Wie schafft man es, die Nazis davon abzuhalten, nach 91 Jahren erneut die Demokratie niederzuringen, um ein totalitäres Regime zu errichten und Deutschland zu ruinieren?

Unklar. Aber wir wissen immerhin, was nicht nur nicht funktioniert, sondern ganz im Gegenteil, die Nazis immer stärker macht: Die Anbiederung und Umarmung durch Friedrich Merz.

Es ist nach einer Dekade AfD nicht mehr lustig, wenn Lindner und die C-Politiker eifrig die braunen Wähler in Schutz nehmen und darauf pochen, die Nazis „inhaltlich zu stellen“. Wenn das auch nur ansatzweise möglich wäre, fragt man sich, wieso die entsprechenden Parteien, dieses tolle Rezept noch nie verwendet haben und lieber tumb zusehen, wie die Weidelianer immer mehr zulegen.

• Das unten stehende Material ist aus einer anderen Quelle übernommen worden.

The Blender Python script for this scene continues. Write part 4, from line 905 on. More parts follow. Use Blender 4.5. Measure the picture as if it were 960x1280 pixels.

Natürlich kann und muss man in Politmagazinen, seriösen Zeitungen, Talks die AfD-Lügen sezieren; ihre Heuchelei und Menschenfeindlichkeit entlarven, nachweisen wie dreist sie bei der NSDAP klauen.  Aber zu glauben, im Lichte dieser Erkenntnis, würde der gemeine HAUT-AB-Brüll-Sachse denken „Oh Schreck, die sind rechtsextrem? Also dann wähle ich nicht mehr AfD, sondern schwenke zur CDU um“, war schon zur Bundestagswahl 2017 sträflich naiv. Heute wissen wir sicher, daß so ein Einsichts-Prozess nicht existiert. Indem die AfD-Themen hysterisch von allen anderen Parteien hyperventiliert werden und die C-Chefs dem braunen Urnenpöbel bestätigen, berechtigte Anliegen zu haben, verfestigt sich das faschistoide Wählerpotential.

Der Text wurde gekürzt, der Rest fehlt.